The thrilling news of the year 1823 is that the first menagerie came to town. It consisted of a moth-eaten African lion, a leopard in the same condition and an elephant. Some difficulty was experienced in finding a place to keep the elephant, he being too tall for the prevailing type of wood shed, so a barn was commandeered and the little boys saw the show without a ticket by peeping through knot holes. We hazard the guess that just as much of a show was the first camp meeting, for a thousand persons were in attendance and there were many baptisms in the river. Real shows, that is the theatre, were not yet a part of Dayton’s recreational interests but the beginning of such was probably the “elegant comedy called “Matrimony” which the paper announced “would be performed at the home of William Huffman on St. Clair Street. Tickets fifty cents.” April 22, 1816.

This same year we find listed on the City Council the names of D. C. Cooper, Joseph Peirce, H. G. Phillips, O. B. Conover and George Grove. In 1817 the Sunday School Association, the first religious organization not a church, was organized by the Rev. Bacchus Wilbur, pastor of the First Presbyterian Church. Mr. Wilbur was a very prominent and popular preacher, so much so that there were quite a number of babies named after him, most of whom for reasons of their own, dropped the given name in adult life. The dues of this organization were twenty-five cents a year, and the roll held such well known names as Mrs. J. H. Crane, Mrs. W. R. S. Ayres, Mrs.
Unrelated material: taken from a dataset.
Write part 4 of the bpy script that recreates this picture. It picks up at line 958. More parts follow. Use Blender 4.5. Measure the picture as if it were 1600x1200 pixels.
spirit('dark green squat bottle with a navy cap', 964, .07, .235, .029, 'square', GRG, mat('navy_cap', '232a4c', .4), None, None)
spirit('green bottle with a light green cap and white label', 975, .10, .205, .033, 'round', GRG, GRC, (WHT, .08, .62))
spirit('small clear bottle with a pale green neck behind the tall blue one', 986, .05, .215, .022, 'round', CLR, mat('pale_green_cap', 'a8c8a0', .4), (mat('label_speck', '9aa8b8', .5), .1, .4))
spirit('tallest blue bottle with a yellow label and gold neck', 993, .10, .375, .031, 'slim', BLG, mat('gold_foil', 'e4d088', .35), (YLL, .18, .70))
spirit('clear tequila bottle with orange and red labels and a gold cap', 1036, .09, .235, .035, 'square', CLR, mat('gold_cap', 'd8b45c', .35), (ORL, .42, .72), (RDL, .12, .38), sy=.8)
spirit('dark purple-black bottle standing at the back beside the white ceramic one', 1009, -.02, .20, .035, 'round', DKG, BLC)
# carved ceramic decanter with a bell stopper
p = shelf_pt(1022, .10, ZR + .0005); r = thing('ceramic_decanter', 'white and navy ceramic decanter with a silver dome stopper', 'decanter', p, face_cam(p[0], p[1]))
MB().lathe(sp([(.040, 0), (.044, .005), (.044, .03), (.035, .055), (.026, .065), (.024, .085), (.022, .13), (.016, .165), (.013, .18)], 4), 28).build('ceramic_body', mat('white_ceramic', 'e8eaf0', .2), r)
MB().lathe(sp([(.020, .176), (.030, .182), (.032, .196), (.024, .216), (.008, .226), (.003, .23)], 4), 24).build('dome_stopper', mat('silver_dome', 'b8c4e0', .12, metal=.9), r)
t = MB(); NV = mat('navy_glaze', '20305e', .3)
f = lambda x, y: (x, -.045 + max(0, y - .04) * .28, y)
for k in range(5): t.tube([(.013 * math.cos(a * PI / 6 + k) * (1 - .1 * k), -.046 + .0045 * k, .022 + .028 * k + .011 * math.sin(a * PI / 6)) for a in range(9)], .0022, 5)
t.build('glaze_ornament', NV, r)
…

Hannah George, Joseph Peirce, Sarah Bomberger.

In 1821 a severe fever, perhaps an exaggerated type of the malaria which had so discouraged the first dwellers in Dayton, made its appearance in Dayton in epidemic form, and among those who were carried to the Fifth Street graveyard were Joseph Peirce and that stalwart defender of Dayton’s prosperity, Benjamin Van Cleve.

That this narrative is not carried on with the strict observance of chronology the reader is of course aware. The object is, however, not to keep strictly to the course of the years but to present a picture of life as it was, that those whose ancestors were responsible for Dayton may know how and why they did it.